#79. Flights to Shanghai (Wednesday, August 7, 2002)
What was your best day…of being forced to overcome a fear?
All of us have our own fears. Some of them you can just accept as common (or less common) phobias, and move on with your life with relative normalcy. But some of them, you kind of have to deal with at one point or another…
Though I was born in Toronto, my parents both came from Shanghai, China, one of the largest cities in the world. Pretty much all of my extended family, i.e. everyone except my parents and brother, lived there. But before now, I had only been there once—when I was three and didn’t remember anything.
Eight years later, my parents decided that it was time to take a month-long family trip back to Shanghai. Which was all fine and good, except for one thing: I was deathly afraid of flying. Mainly because my entire frame of reference at the time consisted of the two or three plane crashes that I had seen on the news…plus 9/11 a year earlier.

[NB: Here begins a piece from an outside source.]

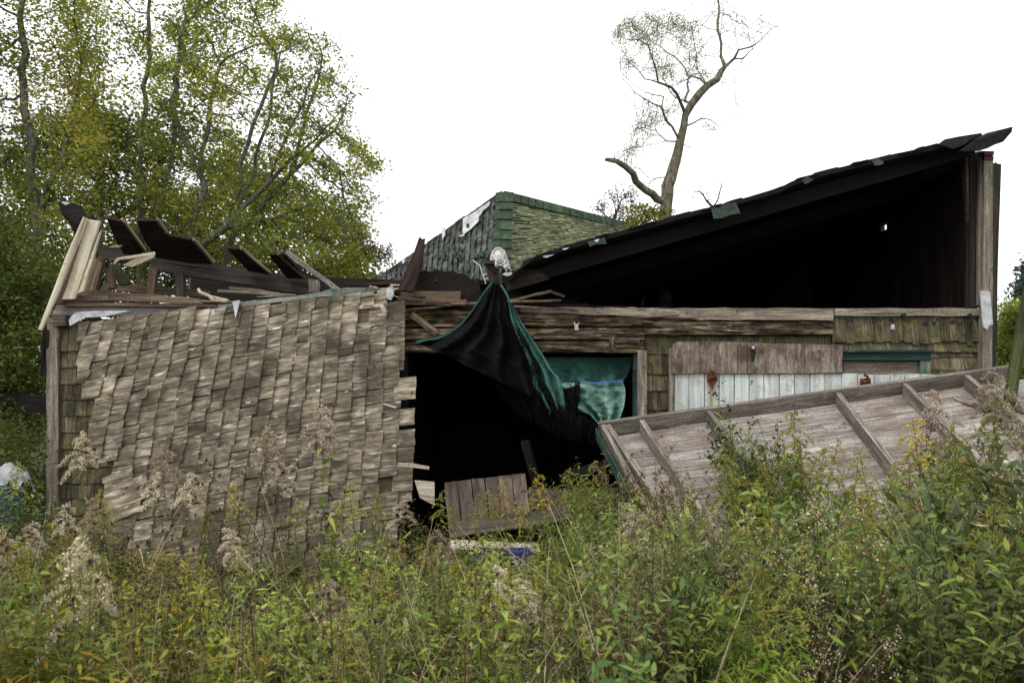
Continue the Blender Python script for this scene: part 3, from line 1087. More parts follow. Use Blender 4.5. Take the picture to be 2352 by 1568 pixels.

Eventually, they do convince me to go, and I do sit through all three flights – Ottawa to Chicago, Chicago to Tokyo, Tokyo to Shanghai—with minimal resistance. Except I get exactly zero hours of sleep the entire way. (At one point, I’m so sleep-deprived that I reach out behind me to grab the pillow I think I dropped…turns out it’s some guy’s foot cast.) The two main fears keeping me up were: (1) the plane just randomly crashing into the ocean; (2) one of the 500 people in the plane breaking their window, thus letting in the -80 degree air from the stratosphere and freezing us all to death.
But, no lie, there actually was a near-incident right before we landed in Tokyo. For some reason, when we entered the Tokyo airspace the pilot couldn’t land yet so he was just circling around waiting; then he starts descending (while still circling, seemingly aimlessly), and it’s getting dangerously close to some of the rooftops in the city, like inches away it seems…and then finally the pilot suddenly lurches down onto the runway—following which is the roughest, most uneven landing I would ever experience1.
At this point I’m near hallucinating. While walking along the moving platforms at the airport, I keep hearing on the intercom: “At the end of the wool is a head. Please watch your step.” Like, what the hell?2
Finally, after one more flight, we do arrive in Shanghai. After over twenty hours in the air, I am now safely on the ground in one piece. Phew.
And there, waiting for us at the airport, are several people from my mom’s side of the family—my grandmother, my uncle, my aunt, my older cousin; the latter three I’m seeing for the first time. And I, in my completely sleep-deprived state, am just fully taken in by the newness of this experience.
And thus began one of the most exciting, eye-opening months of my childhood.
(NB on the sleep: I do fall asleep easily that night, but in the middle of the night I just wake up and start crying and yelling at my dad for absolutely no reason, then go back to sleeping…must have been some kind of sleep shock.)